Dataset extract:
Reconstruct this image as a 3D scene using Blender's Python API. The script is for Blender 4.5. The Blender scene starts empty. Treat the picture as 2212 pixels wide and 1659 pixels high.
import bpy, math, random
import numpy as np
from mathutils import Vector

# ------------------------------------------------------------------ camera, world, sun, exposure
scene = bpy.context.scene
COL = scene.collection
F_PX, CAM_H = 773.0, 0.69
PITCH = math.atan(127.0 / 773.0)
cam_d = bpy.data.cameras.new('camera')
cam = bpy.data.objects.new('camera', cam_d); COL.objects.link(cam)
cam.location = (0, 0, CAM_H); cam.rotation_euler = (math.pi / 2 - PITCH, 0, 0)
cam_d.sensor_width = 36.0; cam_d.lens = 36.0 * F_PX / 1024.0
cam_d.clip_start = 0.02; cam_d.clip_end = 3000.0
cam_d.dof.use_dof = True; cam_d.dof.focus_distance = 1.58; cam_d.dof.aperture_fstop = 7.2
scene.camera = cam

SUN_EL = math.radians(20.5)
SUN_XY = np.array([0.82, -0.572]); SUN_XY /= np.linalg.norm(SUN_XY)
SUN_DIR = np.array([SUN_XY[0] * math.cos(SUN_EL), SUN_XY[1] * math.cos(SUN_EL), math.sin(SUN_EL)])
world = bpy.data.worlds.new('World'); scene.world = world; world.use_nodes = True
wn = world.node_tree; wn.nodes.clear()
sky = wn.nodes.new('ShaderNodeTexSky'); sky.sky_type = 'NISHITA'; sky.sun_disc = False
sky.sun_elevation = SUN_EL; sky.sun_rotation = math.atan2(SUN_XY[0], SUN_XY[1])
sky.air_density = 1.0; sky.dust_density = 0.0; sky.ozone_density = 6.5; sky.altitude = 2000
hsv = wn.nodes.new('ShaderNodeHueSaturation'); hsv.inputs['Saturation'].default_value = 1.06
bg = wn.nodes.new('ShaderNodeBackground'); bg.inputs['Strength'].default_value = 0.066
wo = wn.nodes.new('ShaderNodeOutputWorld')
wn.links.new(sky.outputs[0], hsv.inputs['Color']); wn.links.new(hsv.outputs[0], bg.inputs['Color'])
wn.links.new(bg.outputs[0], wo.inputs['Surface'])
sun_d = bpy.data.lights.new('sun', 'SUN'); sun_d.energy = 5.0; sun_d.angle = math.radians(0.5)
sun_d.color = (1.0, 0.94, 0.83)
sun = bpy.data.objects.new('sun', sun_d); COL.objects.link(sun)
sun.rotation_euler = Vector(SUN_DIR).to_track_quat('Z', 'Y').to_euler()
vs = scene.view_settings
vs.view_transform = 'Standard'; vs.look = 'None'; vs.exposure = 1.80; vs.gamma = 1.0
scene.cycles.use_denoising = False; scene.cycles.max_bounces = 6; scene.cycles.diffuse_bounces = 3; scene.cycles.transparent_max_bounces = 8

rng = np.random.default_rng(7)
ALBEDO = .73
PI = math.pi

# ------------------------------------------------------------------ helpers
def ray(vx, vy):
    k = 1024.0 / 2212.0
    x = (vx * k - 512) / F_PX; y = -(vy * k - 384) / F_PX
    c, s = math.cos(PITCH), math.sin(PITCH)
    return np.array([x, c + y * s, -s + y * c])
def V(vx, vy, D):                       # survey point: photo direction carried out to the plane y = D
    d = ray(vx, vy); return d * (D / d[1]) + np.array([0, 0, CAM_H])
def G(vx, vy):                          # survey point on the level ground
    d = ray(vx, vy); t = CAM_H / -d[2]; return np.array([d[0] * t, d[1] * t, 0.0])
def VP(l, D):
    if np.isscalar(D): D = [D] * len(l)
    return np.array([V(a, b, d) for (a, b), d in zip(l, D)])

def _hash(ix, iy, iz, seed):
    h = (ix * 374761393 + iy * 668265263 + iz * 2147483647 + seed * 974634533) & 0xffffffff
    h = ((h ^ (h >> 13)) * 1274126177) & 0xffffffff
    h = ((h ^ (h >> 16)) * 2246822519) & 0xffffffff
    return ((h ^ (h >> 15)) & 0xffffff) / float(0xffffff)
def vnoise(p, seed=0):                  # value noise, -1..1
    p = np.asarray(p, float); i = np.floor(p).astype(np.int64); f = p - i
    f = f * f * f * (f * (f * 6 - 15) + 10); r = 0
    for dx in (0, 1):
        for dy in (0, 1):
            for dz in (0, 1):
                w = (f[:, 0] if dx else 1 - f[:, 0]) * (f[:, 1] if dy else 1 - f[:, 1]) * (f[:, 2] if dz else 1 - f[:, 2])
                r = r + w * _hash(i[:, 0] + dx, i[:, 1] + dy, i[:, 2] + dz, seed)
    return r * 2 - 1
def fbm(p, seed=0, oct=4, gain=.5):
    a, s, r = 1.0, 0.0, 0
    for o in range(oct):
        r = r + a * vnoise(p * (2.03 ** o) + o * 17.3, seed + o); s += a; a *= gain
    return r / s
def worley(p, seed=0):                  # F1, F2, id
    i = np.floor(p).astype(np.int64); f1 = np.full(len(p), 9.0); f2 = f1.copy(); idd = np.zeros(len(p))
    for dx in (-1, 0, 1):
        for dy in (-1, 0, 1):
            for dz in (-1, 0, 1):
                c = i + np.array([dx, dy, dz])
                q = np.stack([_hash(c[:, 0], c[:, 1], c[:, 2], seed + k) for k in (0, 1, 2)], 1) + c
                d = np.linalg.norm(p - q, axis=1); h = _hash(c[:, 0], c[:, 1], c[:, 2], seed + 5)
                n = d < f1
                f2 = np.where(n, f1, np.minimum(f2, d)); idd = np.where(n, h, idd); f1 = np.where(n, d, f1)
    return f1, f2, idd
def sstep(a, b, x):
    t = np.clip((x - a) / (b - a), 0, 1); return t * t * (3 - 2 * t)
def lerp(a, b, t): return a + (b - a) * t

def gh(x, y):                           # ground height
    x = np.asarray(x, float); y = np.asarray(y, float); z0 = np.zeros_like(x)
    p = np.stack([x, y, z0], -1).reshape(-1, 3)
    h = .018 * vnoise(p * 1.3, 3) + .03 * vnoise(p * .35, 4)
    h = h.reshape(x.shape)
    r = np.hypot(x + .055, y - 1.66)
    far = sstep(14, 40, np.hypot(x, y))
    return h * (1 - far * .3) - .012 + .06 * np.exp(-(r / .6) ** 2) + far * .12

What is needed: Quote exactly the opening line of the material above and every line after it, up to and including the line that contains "scene.camera = cam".

Worked solution:
Reconstruct this image as a 3D scene using Blender's Python API. The script is for Blender 4.5. The Blender scene starts empty. Treat the picture as 2212 pixels wide and 1659 pixels high.
import bpy, math, random
import numpy as np
from mathutils import Vector

# ------------------------------------------------------------------ camera, world, sun, exposure
scene = bpy.context.scene
COL = scene.collection
F_PX, CAM_H = 773.0, 0.69
PITCH = math.atan(127.0 / 773.0)
cam_d = bpy.data.cameras.new('camera')
cam = bpy.data.objects.new('camera', cam_d); COL.objects.link(cam)
cam.location = (0, 0, CAM_H); cam.rotation_euler = (math.pi / 2 - PITCH, 0, 0)
cam_d.sensor_width = 36.0; cam_d.lens = 36.0 * F_PX / 1024.0
cam_d.clip_start = 0.02; cam_d.clip_end = 3000.0
cam_d.dof.use_dof = True; cam_d.dof.focus_distance = 1.58; cam_d.dof.aperture_fstop = 7.2
scene.camera = cam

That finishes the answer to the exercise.